Facebook Employees Felt ‘Silenced’ After Company Shut Down Pro-Trump Discussion Group, Says Report
In December 2016, Facebook terminated an anonymous, pro-Trump online group created by employees, according to a Business Insider report published Wednesday.
CEO and co-founder Mark Zuckerberg reportedly justified the decision by alleging the forum helped spread harassment.
Known as Facebook Anon, the internal group was created in May 2015 and lasted until December 2016 when company leadership shut it down. A sign with the beginning and end dates of the group as well as the pithy phrase “Silenced, but not silent” appeared on Facebook’s campus after the tech conglomerate issued the kibosh.
The tipping point for Facebook may have been when it heard there were debates over the Black Lives Matter movement in the forum, as that coalition and cause was further emerging in early 2016, Business Insider reports. Around that same time, Zuckerberg scolded workers who crossed out the activist groups’ name with “All Lives Matter” on the company’s signature wall.
The social media company has been accused of unfair treatment based on political affiliations before. A former journalist who used to work at Facebook told Gizmodo last year that curators for the platform’s news feed buried conservative news sites, while also boosting unpopular, undeserving stories just to push a certain narrative.
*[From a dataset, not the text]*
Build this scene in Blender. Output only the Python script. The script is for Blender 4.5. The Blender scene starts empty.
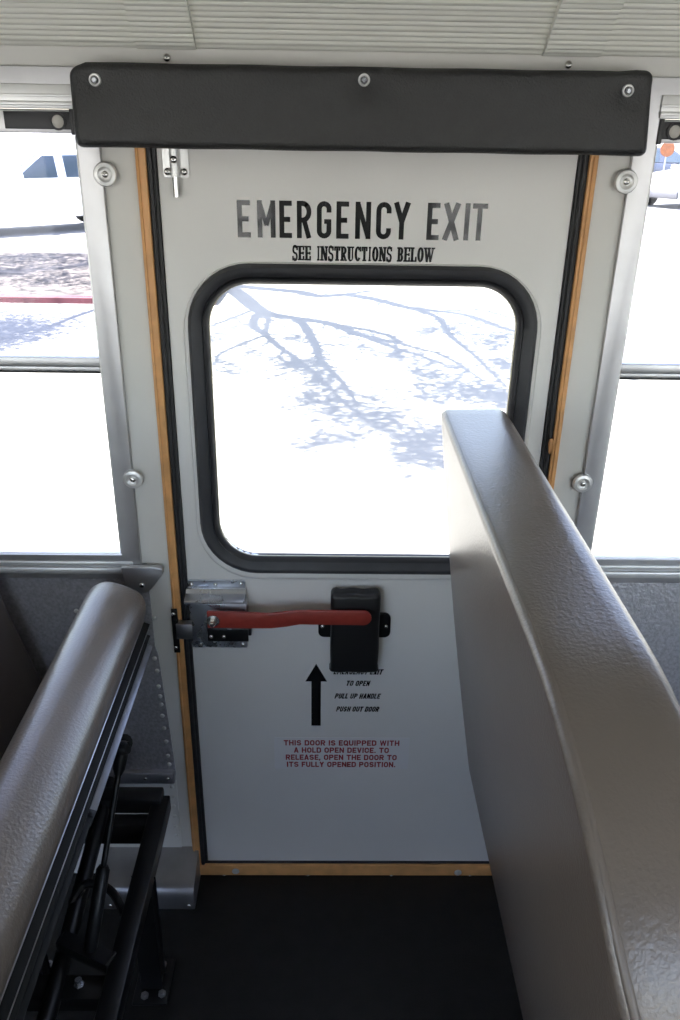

To ostensibly help with potential bias and the purported problem of “fake news,” it later decided to collaborate with Snopes, a fact-checking website, that employs almost exclusively Leftists.
Facebook isn’t the only tech giant to be accused of censorship.
Google fired James Damore, a software engineer, for writing a memo criticizing the company’s diversity. The missive, which was circulated among the company, addressed his concerns of Google’s biases, and suggested that the company “stop alienating conservatives,” “be open about the science of human nature,” and “have an open and honest discussion about the costs and benefits of our diversity programs.”
Despite the firing, Google CEO Sundar Pichai asserted that diverse opinions are beneficial for a company and employees “must feel free to express dissent.”
“However,” Pichai wrote in his own memo to employees, “portions of the memo violate our Code of Conduct and cross the line by advancing harmful gender stereotypes in our workplace.”